What is asked: Lines containing the string "from" are to be counted; report the number and nothing more.

Supplied material:
************

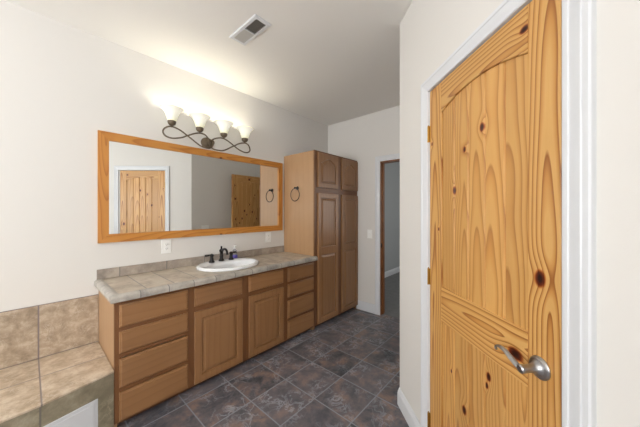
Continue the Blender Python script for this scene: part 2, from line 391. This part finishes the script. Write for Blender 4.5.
# ------------------------------------------------------------------ pine doors
def archz(x, w0, w1, ze, rise):
    u = abs((x-(w0+w1)/2)/((w1-w0)/2)); return ze+rise*(1-u*u)
def make_door(n, loc, rotz, w, label, knots, seeds, hinge_side=-1):
    """local x from hinge to latch, face at y=0 looking to -y, 35 mm thick"""
    T = .035; HT = 2.057; z0 = .008
    sw = .113; sr = .104
    a, b = sw, w-sr
    root = empty('door_%d' % n, loc, label, None, rotz, 'structure')
    km = [wood('knotty_pine_stile_%d' % n, **PINE, axis='z', freq=62, knots=knots['stile'], slope=.035, wob=.010, d0=.1),
          wood('knotty_pine_panel_%d' % n, **PINE, axis='z', freq=78, knots=knots['panel'], slope=.035, wob=.006, d0=.22, contrast=.62),
          wood('knotty_pine_rail_%d' % n, **PINE, axis='x', freq=60, knots=knots['rail'], slope=.05, wob=.013, d0=.1)]
    bm = newbm(); box(bm, 0, sw, 0, T, z0, HT, .0015, seeds[0], sw/2); finish('stile', bm, km[0], root)
    bm = newbm(); box(bm, w-sr, w, 0, T, z0, HT, .0015, seeds[1], w-sr/2); finish('stile', bm, km[0], root)
    # lock rail, bottom rail
    bm = newbm(); box(bm, a, b, 0, T, .828, 1.006, .0015, seeds[2], .915); finish('rail', bm, km[2], root)
    bm = newbm(); box(bm, a, b, 0, T, z0, .24, .0015, seeds[3], .12); finish('rail', bm, km[2], root)
    # arched top rail
    bm = newbm(); N = 28; ze = 1.908; rise = .046
    rows = []
    for i in range(N+1):
        x = a+(b-a)*i/N; za = archz(x, a, b, ze, rise)
        rows.append([Vector((x, 0, za)), Vector((x, T, za)), Vector((x, T, HT)), Vector((x, 0, HT))])
    loops(bm, rows, True, True, True); setb(bm, bm.faces[:], seeds[4], 1.99); finish('rail', bm, km[2], root)
    # moulding lip under arch
    bm = newbm()
    for y in (0.003, T-.003):
        tube(bm, [Vector((a+(b-a)*i/N, y, archz(a+(b-a)*i/N, a, b, ze, rise)-.003)) for i in range(N+1)], .0045, 6)
    setb(bm, bm.faces[:], seeds[4], 1.99); finish('moulding', bm, km[2], root)
    # plank panels (recessed 6 mm, v-grooves)
    def planks(name, zb, ztop, sd):
        bm = newbm(); k = 5; rc = .007; g = .0055; step = (b-a)/k
        xs = []
        for j in range(k):
            x0 = a+j*step; x1 = x0+step; M_ = 6
            cols = [(x0, rc+.008), (x0+g, rc)]+[(x0+g+(step-2*g)*i/M_, rc) for i in range(1, M_)]+[(x1-g, rc), (x1, rc+.008)]
            for sgn in (0, 1):
                vb = [bm.verts.new((x, y if not sgn else T-y, zb)) for x, y in cols]
                vt = [bm.verts.new((x, y if not sgn else T-y, ztop(x))) for x, y in cols]
                fs = [bm.faces.new((vb[i], vb[i+1], vt[i+1], vt[i])) for i in range(len(cols)-1)]
                setb(bm, fs, (sd+j*.173) % 1, (x0+x1)/2)
        return finish(name, bm, km[1], root)
    planks('plank_panel', 1.006, lambda x: archz(x, a, b, ze, rise), seeds[5])
    planks('plank_panel', .24, lambda x: .828, seeds[6])
    for hz in (1.822, 1.03, .225):
        bm = newbm()
        lathe(bm, [(.0055, -.045), (.0055, -.0155), (.005, -.015), (.0055, -.0145), (.0055, .0145), (.005, .015), (.0055, .0155), (.0055, .045)], (-.006, -.006, hz), 12)
        lathe(bm, [(.002, .045), (.004, .048), (.001, .052)], (-.006, -.006, hz), 10)
        box(bm, -.012, .0, -.0012, .0015, hz-.044, hz+.044); box(bm, -.0005, .006, -.0035, .0, hz-.044, hz+.044)
        finish('hinge', bm, M_brass, root, smooth=True)
    # lever handles
    hx, hz = w-.060, .918
    for sd in (-1, 1):
        y = 0 if sd < 0 else T
        bm = newbm()
        lathe(bm, [(.033, 0), (.0335, sd*.004), (.031, sd*.006), (.030, sd*.009), (.026, sd*.011), (.0235, sd*.011), (.021, sd*.016), (.016, sd*.019), (.0125, sd*.024), (.0115, sd*.050), (.013, sd*.054), (.0125, sd*.066), (.009, sd*.069)],
              (hx, y, hz), 32, 'y')
        h = finish('door_handle', bm, M_nickel, root, smooth=True); h['label'] = 'satin nickel lever handle with round rose'
        bm = newbm()
        pts = catmull([(hx+.004, y+sd*.060, hz-.002), (hx-.016, y+sd*.061, hz+.002), (hx-.038, y+sd*.061, hz+.010), (hx-.062, y+sd*.060, hz+.020), (hx-.088, y+sd*.058, hz+.022), (hx-.106, y+sd*.056, hz+.014), (hx-.112, y+sd*.055, hz+.006), (hx-.106, y+sd*.055, hz+.003)], 6)
        m = len(pts); tube(bm, pts, [.0095-.0045*min(1, i/m*1.3) for i in range(m)], 10, flat=.7)
        finish('lever', bm, M_nickel, h, smooth=True)
    return root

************

Result of the exercise: 2